Saturday, October 29, 2011

Garrett on "Hardshell Secession"

On June 15, 2010 Garrett posted this blog post on the Baptist "Gadfly":  http://baptistgadfly.blogspot.com/2010/06/seceder-hardshells.html


Garrett fancies himself a Baptist Socrates, no doubt, but I remind the occasional reader that Socrates also depicted himself as a midwife in relation to individuals understanding the truth. A Gadfly's stinger is not congenial to the gentle touch of a midwife in relation to coming to the knowledge of truth. Truth is arduous enough in the "bearing" process without adding to the pain by "stinging".

Concerning the blog post of Garrett above, he argues that Henry Sheets in, "A History of the Liberty Baptist Association From Its Organization In 1832 to 1906", establishes the Missionary Baptists as representing the original position of the Baptists on Missionary methods, Sunday Schools, etc.

First, this "history" is published from the perspective of a Missionary Baptist in 1854 and 1906 after the split had occurred, so the author could be accused of propagating a revisionist history after the same manner that Garrett accuses Hassell.

Second, this history does not consider the influence among the Baptists of Fuller and Carey who represented a departure in missionary method and theology from an older generation of Baptists. The presence of missionary work and methods in Baptist associations like the Kehukee or Baltimore before the Missionary split does not prove that such methods were not recognized as modern innovations among Baptists.

Perhaps Baptists like Elder James Osbourne initially could be viewed as not following their conscience when they went along with Fuller inspired missionary trappings, but they cannot be proved to have heartily endorsed these innovations, as they did eventually repudiate them as inconsistent with the original Particular Baptists of England. It may not even be inconsistent, save in name only, for Osbourne to have allowed himself to be designated a "Home Missionary", as this designation effectively refers to what every present, faithful Primitive Baptist may do in their interactions of daily life in America.

I have stated before that John Ryland's statement to a young Carey concerning the necessity of the conversion  of the heathen was indicative of Ryland's rejection of the view that the gospel was the means of eternal salvation of the heathen. Garrett argued against this by suggesting that Ryland's remark was eschatological rather than soteriological in nature. If this were so, it would demonstrate that Ryland did not view the Great Commission as given to the Apostles as unfulfilled. The most that could be said in reference to his view of the Commission as applied to the Church, was that the Church was not at liberty to pursue mission work on unqualified grounds, and would indicate that Ryland was opposed to indiscriminate missionary work until such time as a sign was given by a second Pentecost.
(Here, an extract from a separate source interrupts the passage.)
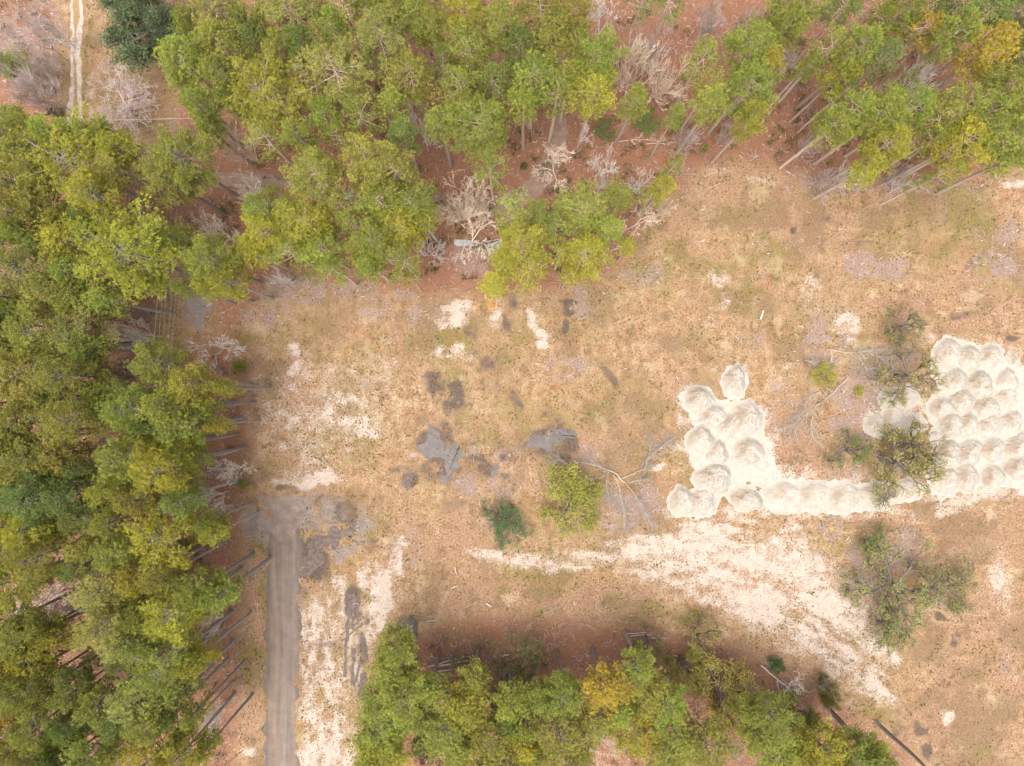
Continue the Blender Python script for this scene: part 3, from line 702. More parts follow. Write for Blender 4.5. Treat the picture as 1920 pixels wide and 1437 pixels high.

Fuller's publication in 1782, "The Gospel Worthy of All Acceptation", marked a turning point among Baptists. The work was completed in 1775 only 4 years after the death of John Gill. Fuller was responsible for the Missionary movement among Baptists, not only in doctrine, but in practice by establishing the Baptist Missionary Society in Kettering in 1792. Fuller certainly did not espouse his doctrines and practices as consistent with Baptists of the 18th century, as he stated that what he defended was contrary to the Baptists of the 18th century. He claimed that he was consistent with Bunyan and Baptist writers in the 16th and 17th centuries.

The difficulty is that, as far as history seems to indicate, the first Baptists of England seemed to be Arminian, not some illogical mixture of Calvinism and Arminianism as Fuller's doctrine was.

Seeing that the earliest Baptists of England were Arminian, far earlier than the London Confession, are the "original" Baptists Arminian? This surely demonstrates the illegitimacy of solely appealing to history for identity. No, the original, Biblically faithful Baptists of England were the Particular Baptists we are bound to judge by the canon of Holy Scripture alone.